Товарищ Шнейдер рассказал нам, что гестапо ведет очень точный учет граждан. И если кое-кто из коммунистов еще на свободе, то он находится под особым надзором. Фашистский управленческий аппарат и гаховцы предоставляют в распоряжение гестапо все, чем располагают. Нигде, ни в одной стране, даже в Германии, нет такого гестаповского надзора за гражданами, как у нас. Гестаповцы хвастливо заявляют, что могут в любое время и где угодно подавить наше движение Сопротивления[7]7
  Именно в этот период гестапо особый упор сделало на борьбу с коммунистами. Статс-секретарю протектората Франку ставилась задача удержать спокойствие в оккупированных чешских землях, поэтому он стремился вступить в бой прежде, чем движение Сопротивления разовьется, и ликвидировать все подпольные центры. – Прим. авт.


[Закрыть]
.

Когда Шнейдер рассказывал об организации гражданских фашистов, я подумал о том, как бы и нам организовать в городе боевые группы, подобные тем, что я видел в Варшаве. Иначе в случае вооруженного народного восстания нам придется тяжело.

Я задавал новые и новые вопросы. Меня интересовало многое: развитие политических событий с того времени, как я покинул родину, и целый ряд подробностей современной жизни. Я хотел знать, чем живут наши люди, в чем видят основные политические проблемы, как смотрят на будущее. Но больше всего, конечно, меня интересовала конкретная обстановка.

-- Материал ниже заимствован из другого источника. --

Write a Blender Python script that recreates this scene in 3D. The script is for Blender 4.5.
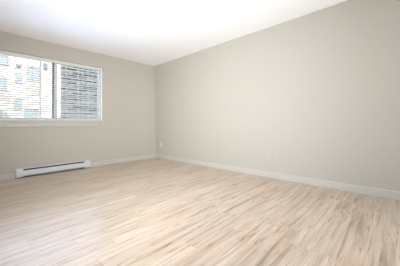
import bpy, bmesh, math, random
from mathutils import Matrix, Vector
random.seed(4)
S = bpy.context.scene
for o in list(bpy.data.objects):
    bpy.data.objects.remove(o, do_unlink=True)
COL = S.collection
H = 2.44

# ------------------------------------------------------------ camera
cd = bpy.data.cameras.new('camera')
cam = bpy.data.objects.new('camera', cd); COL.objects.link(cam); S.camera = cam
cd.sensor_width = 36.0
cd.lens = 208.84 / 400 * 36
cd.shift_y = -13.915 / 400
cd.clip_start = 0.05; cd.clip_end = 300
F_ = Vector((0.72742, 0.68586, 0.02133)); R_ = Vector((0.68615, -0.72736, -0.01203)); U_ = R_.cross(F_)
m = Matrix.Identity(4)
for i in range(3):
    m[i][0] = R_[i]; m[i][1] = U_[i]; m[i][2] = -F_[i]
m.translation = Vector((-3.2364, -4.6975, 0.8836))
cam.matrix_world = m

# ------------------------------------------------------------ world, sun, window daylight, added fill
w = bpy.data.worlds.new('sky'); S.world = w; w.use_nodes = True
nt = w.node_tree; bg = nt.nodes['Background']
sky = nt.nodes.new('ShaderNodeTexSky'); sky.sky_type = 'NISHITA'
sky.sun_disc = False; sky.sun_elevation = math.radians(48); sky.sun_rotation = math.radians(200)
sky.air_density = 1.0; sky.dust_density = 2.5
nt.links.new(sky.outputs[0], bg.inputs[0]); bg.inputs[1].default_value = 0.42
sd = bpy.data.lights.new('sun', 'SUN'); sd.energy = 3.6; sd.angle = math.radians(1.0); sd.color = (1, .95, .88)
sun = bpy.data.objects.new('sun', sd); COL.objects.link(sun)
sun.rotation_euler = Vector((-0.35, 1.0, -0.95)).to_track_quat('-Z', 'Y').to_euler()   # lights the far facade, never enters the room

def area(name, loc, d, sx, sy, e, col):
    l = bpy.data.lights.new(name, 'AREA'); l.shape = 'RECTANGLE'; l.size = sx; l.size_y = sy
    l.energy = e; l.color = col
    o = bpy.data.objects.new(name, l); COL.objects.link(o); o.location = loc
    o.rotation_euler = Vector(d).to_track_quat('-Z', 'Y').to_euler(); return o
LC_ = (.93, .985, 1.07)
area('side_fill', (-3.8, -4.3, 1.38), (.75, .66, .0), 1.0, 1.2, 68, LC_).data.spread = math.radians(96)  # added fill lamp by the side wall, aimed at the far corner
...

Товарищ Шнейдер, говоря о конкретной обстановке, подчеркнул следующее: благодаря боевой деятельности партии в народе крепнет убеждение, что рабочий класс и партия стоят в первом ряду борцов за народные интересы. Партия может рассчитывать на активную поддержку и тех слоев, которые в период между двумя войнами относились к ней весьма сдержанно, хотя люди до сих пор запуганы жестокими репрессиями, последовавшими после покушения на Гейдриха. Победа Красной Армии под Сталинградом окрылила их, но создается впечатление, что даже подлинные патриоты не сумели полностью оценить ее роль. Именно партии и предстоит разъяснить значение победы под Сталинградом. Это-то и будет лучшим оружием против подавленного настроения, от которого люди до сих пор не избавились.